For the grid, I used a multi-purpose BBQ rack (pictured above) that fitted into the Minimax, so I used that. This supported the duck over the top of the mushrooms.

Duck breasts searing in the cast iron pan

Checking that the skin is crisp before adding mushrooms

Duck breast cooking over mushrooms

Stirring the mushrooms partway through


The ingredients below are for two servings, cooked in a Minimax. This can be increased to more servings, a larger Egg would be required.

  • 2 duck breast
  • 2 tsp salt
  • 2 tsp baking powder
  • 300g mushrooms
  • 40g butter
  • Olive oil
  • Dizzy Pig Red-Eye Express (optional)


In this method, I dry-brined the duck breast skin for 24 hours in the fridge. You don’t have to do this, but it really does help get a crisp skin. Check out this blog post for more on this topic.

  1. Mix the salt and baking powder together. Sprinkle this over the duck breast skin. Place the duck breasts on a plate and put the plate into a refrigerator overnight.
  2. When ready to cook, light the charcoal in the Big Green Egg and let the charcoal start to glow. Put the platesetter in, place the cast iron skillet directly onto the platesetter and get the Egg to 180°C/350°F.
  3. Whilst the Egg is getting to temperature, chop the mushrooms into halves or quarters. If you have any, sprinkle over some Dizzy Pig Red-Eye Express, it’s great with mushrooms. Cube the butter.
  4. When the Egg is at temperature, pour a little olive oil into the surface of the hot cast iron skillet. Then carefully add in the duck breast, skin side down. Sear the breast for around 5 mins or until the skin has crisped up and rendered fat out into the skillet.
  5. With heat-resistant gloves, carefully remove the skillet from the Egg and set the duck breast aside. Place the stainless steel grid in the Egg, and put the skillet onto the grid.
  6. Decant the mushrooms into skillet and, using the spatula, ensure they are coated with rendered duck fat. Add in the butter in cubes and mix in with the mushrooms.
  7. Place the support grid on top of the cast iron pan and then place the duck breasts on the grid, skin side up. Close the Egg.
  8. Cook for around 20 mins. Halfway through, and using heat-resistant gloves, give the mushrooms a stir. Check that they aren’t done before the duck is too, if they are then remove them and set aside.

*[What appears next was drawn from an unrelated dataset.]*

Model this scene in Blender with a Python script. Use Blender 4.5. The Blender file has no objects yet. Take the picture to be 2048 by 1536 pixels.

I did consider adding a cherry smoking chunk into the recipe, but to be honest it was great as it was. Also, I think that the cherry smoke wouldn’t have worked with the mushrooms.

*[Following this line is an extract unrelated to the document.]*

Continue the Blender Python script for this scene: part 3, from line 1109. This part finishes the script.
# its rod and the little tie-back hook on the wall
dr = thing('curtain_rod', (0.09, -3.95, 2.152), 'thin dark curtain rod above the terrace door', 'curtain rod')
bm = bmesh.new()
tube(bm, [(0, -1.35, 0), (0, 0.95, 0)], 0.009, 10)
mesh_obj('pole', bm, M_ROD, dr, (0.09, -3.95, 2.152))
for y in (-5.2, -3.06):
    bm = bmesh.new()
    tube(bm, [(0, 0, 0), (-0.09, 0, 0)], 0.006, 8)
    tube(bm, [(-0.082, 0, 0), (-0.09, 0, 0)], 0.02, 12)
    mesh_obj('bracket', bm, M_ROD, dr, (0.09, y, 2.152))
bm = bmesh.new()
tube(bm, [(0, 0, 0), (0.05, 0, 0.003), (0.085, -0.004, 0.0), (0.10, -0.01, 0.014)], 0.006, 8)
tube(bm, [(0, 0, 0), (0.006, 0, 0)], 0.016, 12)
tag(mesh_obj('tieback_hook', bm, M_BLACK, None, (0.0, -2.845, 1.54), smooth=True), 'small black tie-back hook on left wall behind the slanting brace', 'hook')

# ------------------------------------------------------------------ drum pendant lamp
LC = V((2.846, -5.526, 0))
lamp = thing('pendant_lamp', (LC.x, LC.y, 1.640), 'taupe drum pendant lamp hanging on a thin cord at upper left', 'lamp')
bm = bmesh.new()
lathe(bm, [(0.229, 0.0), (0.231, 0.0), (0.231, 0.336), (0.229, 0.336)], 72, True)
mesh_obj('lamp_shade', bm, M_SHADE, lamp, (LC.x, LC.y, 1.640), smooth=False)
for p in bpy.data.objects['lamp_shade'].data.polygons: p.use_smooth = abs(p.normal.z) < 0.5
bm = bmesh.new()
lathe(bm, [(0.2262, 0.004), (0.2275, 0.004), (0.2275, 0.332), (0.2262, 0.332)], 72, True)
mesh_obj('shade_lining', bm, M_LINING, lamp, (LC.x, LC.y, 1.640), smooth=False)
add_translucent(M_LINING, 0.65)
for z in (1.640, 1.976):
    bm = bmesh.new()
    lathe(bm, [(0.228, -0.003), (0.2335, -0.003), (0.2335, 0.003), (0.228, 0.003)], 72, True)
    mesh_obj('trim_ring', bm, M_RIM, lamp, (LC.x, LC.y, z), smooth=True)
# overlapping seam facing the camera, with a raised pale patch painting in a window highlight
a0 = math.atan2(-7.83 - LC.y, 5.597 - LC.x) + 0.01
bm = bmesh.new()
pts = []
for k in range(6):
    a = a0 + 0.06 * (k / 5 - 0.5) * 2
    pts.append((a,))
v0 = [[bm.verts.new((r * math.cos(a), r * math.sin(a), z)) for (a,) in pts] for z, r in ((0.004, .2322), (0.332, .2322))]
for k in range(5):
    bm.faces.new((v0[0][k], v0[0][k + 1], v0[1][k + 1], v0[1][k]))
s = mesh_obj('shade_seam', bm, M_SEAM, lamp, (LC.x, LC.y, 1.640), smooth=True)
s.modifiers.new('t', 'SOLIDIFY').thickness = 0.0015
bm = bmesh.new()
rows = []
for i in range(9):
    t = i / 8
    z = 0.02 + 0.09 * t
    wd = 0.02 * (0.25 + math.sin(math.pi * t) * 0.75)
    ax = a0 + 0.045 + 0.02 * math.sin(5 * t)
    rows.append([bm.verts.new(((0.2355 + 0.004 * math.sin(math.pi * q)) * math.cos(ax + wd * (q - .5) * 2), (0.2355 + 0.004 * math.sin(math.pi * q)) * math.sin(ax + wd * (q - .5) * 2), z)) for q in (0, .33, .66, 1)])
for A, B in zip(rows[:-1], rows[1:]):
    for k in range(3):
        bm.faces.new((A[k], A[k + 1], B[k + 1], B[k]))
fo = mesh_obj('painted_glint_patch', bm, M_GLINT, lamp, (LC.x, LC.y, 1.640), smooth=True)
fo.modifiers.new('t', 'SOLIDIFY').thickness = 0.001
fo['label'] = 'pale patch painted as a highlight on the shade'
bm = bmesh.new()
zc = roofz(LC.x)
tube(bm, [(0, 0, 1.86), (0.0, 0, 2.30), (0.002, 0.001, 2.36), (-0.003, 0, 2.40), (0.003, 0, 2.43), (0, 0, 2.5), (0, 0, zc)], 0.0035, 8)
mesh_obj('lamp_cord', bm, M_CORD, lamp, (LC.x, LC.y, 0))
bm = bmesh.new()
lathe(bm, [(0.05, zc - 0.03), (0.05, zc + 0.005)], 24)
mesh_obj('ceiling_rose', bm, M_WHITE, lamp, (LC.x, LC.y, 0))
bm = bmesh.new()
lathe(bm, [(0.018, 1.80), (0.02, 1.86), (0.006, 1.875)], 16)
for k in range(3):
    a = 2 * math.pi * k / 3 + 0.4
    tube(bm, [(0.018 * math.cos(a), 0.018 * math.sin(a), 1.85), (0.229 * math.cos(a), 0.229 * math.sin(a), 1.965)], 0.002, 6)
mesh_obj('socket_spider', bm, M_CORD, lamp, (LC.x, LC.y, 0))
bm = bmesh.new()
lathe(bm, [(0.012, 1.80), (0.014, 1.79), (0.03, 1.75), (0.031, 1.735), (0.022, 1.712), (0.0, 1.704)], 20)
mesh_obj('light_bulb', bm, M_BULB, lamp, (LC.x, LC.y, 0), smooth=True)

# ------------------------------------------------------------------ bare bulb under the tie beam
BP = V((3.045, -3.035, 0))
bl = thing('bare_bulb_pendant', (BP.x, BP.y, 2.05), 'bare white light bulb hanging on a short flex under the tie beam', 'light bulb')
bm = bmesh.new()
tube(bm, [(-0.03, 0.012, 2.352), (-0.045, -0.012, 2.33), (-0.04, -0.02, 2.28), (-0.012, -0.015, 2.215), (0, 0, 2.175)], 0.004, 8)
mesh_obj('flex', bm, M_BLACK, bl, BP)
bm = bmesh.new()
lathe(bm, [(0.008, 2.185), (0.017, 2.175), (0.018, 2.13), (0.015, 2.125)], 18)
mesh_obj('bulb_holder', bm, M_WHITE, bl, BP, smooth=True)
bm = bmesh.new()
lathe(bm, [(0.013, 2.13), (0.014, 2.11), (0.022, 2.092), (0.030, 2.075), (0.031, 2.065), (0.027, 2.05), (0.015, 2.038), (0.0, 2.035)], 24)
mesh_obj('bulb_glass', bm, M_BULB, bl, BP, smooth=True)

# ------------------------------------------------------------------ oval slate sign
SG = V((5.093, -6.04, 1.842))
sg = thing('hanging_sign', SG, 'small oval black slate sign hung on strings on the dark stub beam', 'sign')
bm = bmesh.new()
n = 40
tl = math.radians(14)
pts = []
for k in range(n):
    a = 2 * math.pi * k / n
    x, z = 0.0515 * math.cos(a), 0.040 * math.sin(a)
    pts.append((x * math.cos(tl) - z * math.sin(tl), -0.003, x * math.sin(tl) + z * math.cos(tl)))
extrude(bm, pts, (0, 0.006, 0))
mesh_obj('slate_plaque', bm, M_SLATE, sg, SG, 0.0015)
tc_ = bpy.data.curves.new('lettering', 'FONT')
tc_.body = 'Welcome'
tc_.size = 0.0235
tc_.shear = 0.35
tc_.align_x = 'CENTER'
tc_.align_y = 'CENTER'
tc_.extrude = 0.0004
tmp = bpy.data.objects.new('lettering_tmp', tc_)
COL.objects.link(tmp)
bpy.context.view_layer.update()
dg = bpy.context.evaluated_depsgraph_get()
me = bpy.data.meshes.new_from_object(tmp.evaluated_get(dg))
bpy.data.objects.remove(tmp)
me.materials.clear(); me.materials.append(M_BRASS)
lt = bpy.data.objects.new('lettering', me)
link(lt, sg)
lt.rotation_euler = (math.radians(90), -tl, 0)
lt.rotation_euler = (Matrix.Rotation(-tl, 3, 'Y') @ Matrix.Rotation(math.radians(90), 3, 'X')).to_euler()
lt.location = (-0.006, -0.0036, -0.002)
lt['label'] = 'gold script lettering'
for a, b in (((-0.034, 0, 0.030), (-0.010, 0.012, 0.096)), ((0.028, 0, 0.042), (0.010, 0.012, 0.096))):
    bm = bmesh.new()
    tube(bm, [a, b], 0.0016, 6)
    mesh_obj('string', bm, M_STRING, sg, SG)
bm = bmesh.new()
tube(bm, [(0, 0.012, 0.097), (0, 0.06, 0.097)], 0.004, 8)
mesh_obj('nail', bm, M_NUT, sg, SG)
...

Pan seared duck and mushrooms served with vegetables

Hints, Tips and Pictures

  1. If you’ve read to here you might be wondering why I mentioned a spirit level in the opening paragraph of this post. It’s vital that your Egg is level prior to cooking. If it isn’t, one side of the cast iron skillet could loose it’s fat and the mushrooms will probably burn on that side. A spirit level can be used to verify this. I used some cardboard under some of the feet of the Minimax to ensure that it was.